A car accelerates from rest at constant rate for the first 10 s and covers a distance x. It covers a distance y in the next 10 s at the same acceleration. Which of the following is true?

To solve the problem step-by-step, we will analyze the motion of the car during the two intervals of time given in the question. ### Step 1: Analyze the first 10 seconds The car starts from rest, which means the initial velocity \( u = 0 \). We are given that the car accelerates at a constant rate \( \alpha \) for the first 10 seconds. Using the equation of motion: \[ s = ut + \frac{1}{2} a t^2 \] Substituting the values: \[ x = 0 \cdot 10 + \frac{1}{2} \alpha (10)^2 \] This simplifies to: \[ x = \frac{1}{2} \alpha \cdot 100 = 50\alpha \] So, the distance covered in the first 10 seconds is: \[ x = 50\alpha \quad \text{(Equation 1)} \] ### Step 2: Analyze the next 10 seconds In the next 10 seconds (from 10 seconds to 20 seconds), the car continues to accelerate at the same rate \( \alpha \). The total time now is 20 seconds.
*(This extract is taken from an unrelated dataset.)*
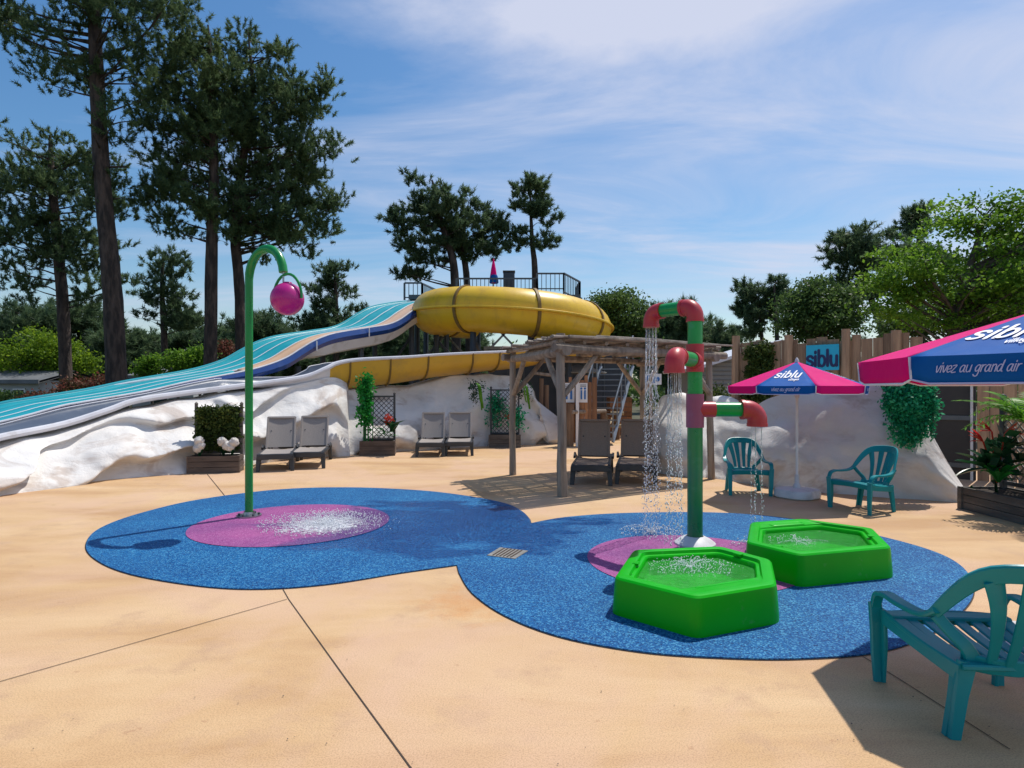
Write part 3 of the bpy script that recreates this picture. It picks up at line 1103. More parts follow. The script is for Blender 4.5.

Using the same equation of motion for the total distance covered in 20 seconds: \[ s = ut + \frac{1}{2} a t^2 \] Substituting the values: \[ x + y = 0 \cdot 20 + \frac{1}{2} \alpha (20)^2 \] This simplifies to: \[ x + y = \frac{1}{2} \alpha \cdot 400 = 200\alpha \] So, we have: \[ x + y = 200\alpha \quad \text{(Equation 2)} \] ### Step 3: Relate the two equations Now we have two equations: 1. \( x = 50\alpha \) (from the first 10 seconds) 2. \( x + y = 200\alpha \) (from the total 20 seconds) We can substitute Equation 1 into Equation 2: \[ 50\alpha + y = 200\alpha \] Now, solving for \( y \): \[ y = 200\alpha - 50\alpha = 150\alpha \quad \text{(Equation 3)} \] ### Step 4: Find the relationship between x and y From Equation 1 and Equation 3, we have: - \( x = 50\alpha \) - \( y = 150\alpha \) Now, we can find the ratio of \( y \) to \( x \): \[ y = 3x \quad \text{(since } 150\alpha = 3 \cdot 50\alpha\text{)} \] ### Conclusion Thus, the relationship between the distances covered in the two intervals is: \[ y = 3x \] This means that the correct statement is that the distance \( y \) covered in the second 10 seconds is three times the distance \( x \) covered in the first 10 seconds.